Kafka UI is an Open-Source Web UI for Apache Kafka Management. Kafka UI API allows users to connect to different Kafka brokers by specifying their network address and port. As a separate feature, it also provides the ability to monitor the performance of Kafka brokers by connecting to their JMX ports. JMX is based on the RMI protocol, so it is inherently susceptible to deserialization attacks. A potential attacker can exploit this feature by connecting Kafka UI backend to its own malicious broker. This vulnerability affects the deployments where one of the following occurs: 1. dynamic.config.enabled property is set in settings. Its not enabled by default, but its suggested to be enabled in many tutorials for Kafka UI, including its own README.md. OR 2. an attacker has access to the Kafka cluster that is being connected to Kafka UI. In this scenario the attacker can exploit this vulnerability to expand their access and execute code on Kafka UI as well. Instead of setting up a legitimate JMX port, an attacker can create an RMI listener that returns a malicious serialized object for any RMI call. In the worst case it could lead to remote code execution as Kafka UI has the required gadget chains in its classpath. This issue may lead to post-auth remote code execution. This is particularly dangerous as Kafka-UI does not have authentication enabled by default. This issue has been addressed in version 0.7.2. All users are advised to upgrade. There are no known workarounds for this vulnerability. These issues were discovered and reported by the GitHub Security lab and is also tracked as GHSL-2023-230.

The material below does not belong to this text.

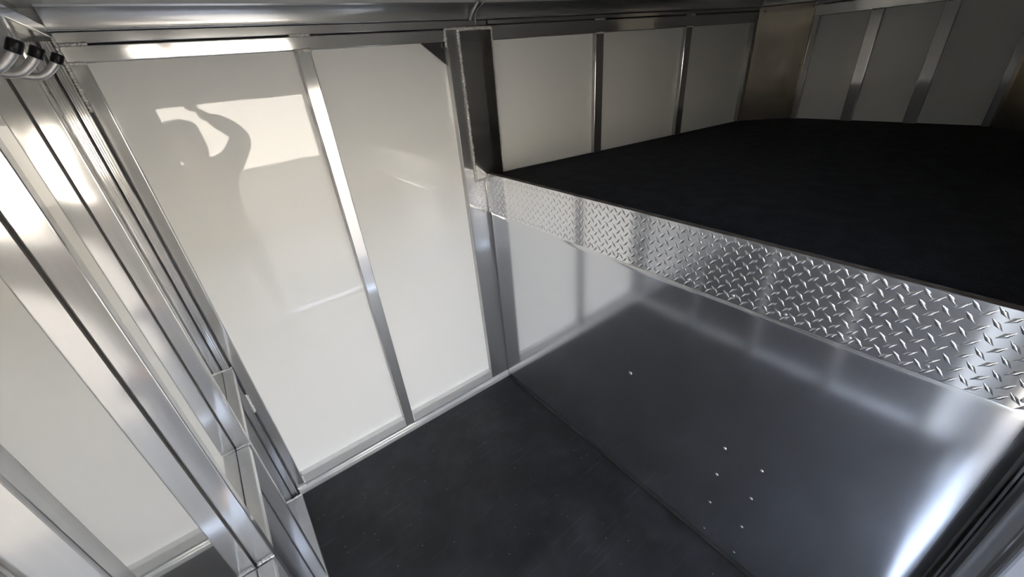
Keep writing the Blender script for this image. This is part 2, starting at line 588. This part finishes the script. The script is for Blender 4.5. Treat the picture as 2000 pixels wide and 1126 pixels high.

The product deserializes untrusted data without sufficiently verifying that the resulting data will be valid.
It is often convenient to serialize objects for communication or to save them for later use. However, deserialized data or code can often be modified without using the provided accessor functions if it does not use cryptography to protect itself. Furthermore, any cryptography would still be client-side security – which is a dangerous security assumption. Data that is untrusted can not be trusted to be well-formed. When developers place no restrictions on “gadget chains,” or series of instances and method invocations that can self-execute during the deserialization process (i.e., before the object is returned to the caller), it is sometimes possible for attackers to leverage them to perform unauthorized actions, like generating a shell.